French officials, apparently deciding they had not flown to this summit to watch an improv show, promptly escorted the press out. As the reporters filed out of the room, Trump could be heard offering one final assessment of the situation. "It's too hot in here," he said. Whether this was a comment on the room temperature or some kind of diplomatic signal remains unclear. Almost certainly it was about the room temperature.

What This Looks Like From the Outside

The G7 is not a casual meeting. It's the United States, Canada, France, Germany, Italy, Japan, and the United Kingdom sitting down to coordinate on the global economy, security, and any number of things that affect hundreds of millions of people. The final day's morning session on the economy is, by design, one of the more substantive moments of the whole summit.

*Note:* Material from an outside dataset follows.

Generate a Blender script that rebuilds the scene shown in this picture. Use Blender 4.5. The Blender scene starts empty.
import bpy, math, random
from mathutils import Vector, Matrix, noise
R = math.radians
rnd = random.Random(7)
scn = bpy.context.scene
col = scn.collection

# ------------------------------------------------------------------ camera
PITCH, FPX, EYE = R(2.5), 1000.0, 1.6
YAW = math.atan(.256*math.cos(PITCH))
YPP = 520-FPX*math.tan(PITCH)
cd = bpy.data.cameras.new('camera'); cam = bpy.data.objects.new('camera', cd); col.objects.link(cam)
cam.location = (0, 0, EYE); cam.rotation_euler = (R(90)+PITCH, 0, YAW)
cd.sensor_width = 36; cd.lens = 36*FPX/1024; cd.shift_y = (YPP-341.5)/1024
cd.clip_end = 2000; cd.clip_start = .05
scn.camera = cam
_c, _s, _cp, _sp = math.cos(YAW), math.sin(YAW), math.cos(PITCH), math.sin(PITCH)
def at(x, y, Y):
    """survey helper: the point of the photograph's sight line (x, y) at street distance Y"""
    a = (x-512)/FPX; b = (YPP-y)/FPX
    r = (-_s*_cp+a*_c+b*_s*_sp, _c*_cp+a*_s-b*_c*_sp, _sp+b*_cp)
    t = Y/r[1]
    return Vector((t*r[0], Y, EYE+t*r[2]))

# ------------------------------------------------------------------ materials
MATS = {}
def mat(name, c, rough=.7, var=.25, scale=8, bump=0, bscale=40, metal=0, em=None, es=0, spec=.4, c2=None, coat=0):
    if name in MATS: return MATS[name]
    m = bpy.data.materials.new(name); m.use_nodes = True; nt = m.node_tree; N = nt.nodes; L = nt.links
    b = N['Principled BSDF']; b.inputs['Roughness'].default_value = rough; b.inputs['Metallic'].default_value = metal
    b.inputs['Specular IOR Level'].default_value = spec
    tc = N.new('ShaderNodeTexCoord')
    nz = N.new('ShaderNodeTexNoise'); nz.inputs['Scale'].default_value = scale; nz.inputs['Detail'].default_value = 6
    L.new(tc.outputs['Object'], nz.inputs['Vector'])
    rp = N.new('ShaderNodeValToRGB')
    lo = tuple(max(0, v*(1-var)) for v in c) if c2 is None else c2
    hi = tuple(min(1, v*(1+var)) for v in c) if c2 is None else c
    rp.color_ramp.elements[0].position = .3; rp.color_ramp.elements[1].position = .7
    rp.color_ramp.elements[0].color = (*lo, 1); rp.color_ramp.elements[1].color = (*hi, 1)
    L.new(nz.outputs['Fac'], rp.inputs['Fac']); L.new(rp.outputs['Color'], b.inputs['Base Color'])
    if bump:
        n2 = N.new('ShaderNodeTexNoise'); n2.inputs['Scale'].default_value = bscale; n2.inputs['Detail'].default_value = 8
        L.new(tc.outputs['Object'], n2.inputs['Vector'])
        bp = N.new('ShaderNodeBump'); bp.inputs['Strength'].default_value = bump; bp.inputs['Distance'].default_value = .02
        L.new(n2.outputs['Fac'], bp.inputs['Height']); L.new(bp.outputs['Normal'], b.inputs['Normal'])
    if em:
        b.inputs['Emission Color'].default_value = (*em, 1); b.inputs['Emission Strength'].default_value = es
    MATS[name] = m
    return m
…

And the American president arrived late, having been on social media. He removed his own Treasury Secretary from the American seat with a joke about being the boss. He tried to blow up the meeting's closed format before it started. Then he complained about the temperature. The other leaders of the free world just had to absorb all of that and keep going, because what's the alternative.

The Dingo Take

Here is the thing about the "I'm the boss" moment that deserves some real attention. Trump didn't say it to an adversary. He didn't say it to a critic or a rival. He said it to Scott Bessent, his own Treasury Secretary, a loyalist he appointed, while humiliating him in front of every G7 leader on earth. That's not dominance. That's just cruelty dressed up as a punchline, deployed at the single worst possible moment for American credibility.

The Truth Social posting during the session's scheduled start time is almost worse, in a quieter way. The other six heads of state showed up. They sat down. They waited. The American president was on his phone, broadcasting to his domestic audience, because that's where his actual attention lives. The G7 is a backdrop. The performance for the base is the point.

What makes this genuinely maddening, beyond the obvious embarrassment, is that there are real things on the table at these summits. Trade. Sanctions. Debt. Climate. Security frameworks. The gap between the gravity of those issues and the spectacle of a president showing up late to complain about the thermostat is so enormous it starts to look like a bit. It's not a bit. This is just what governing looks like now.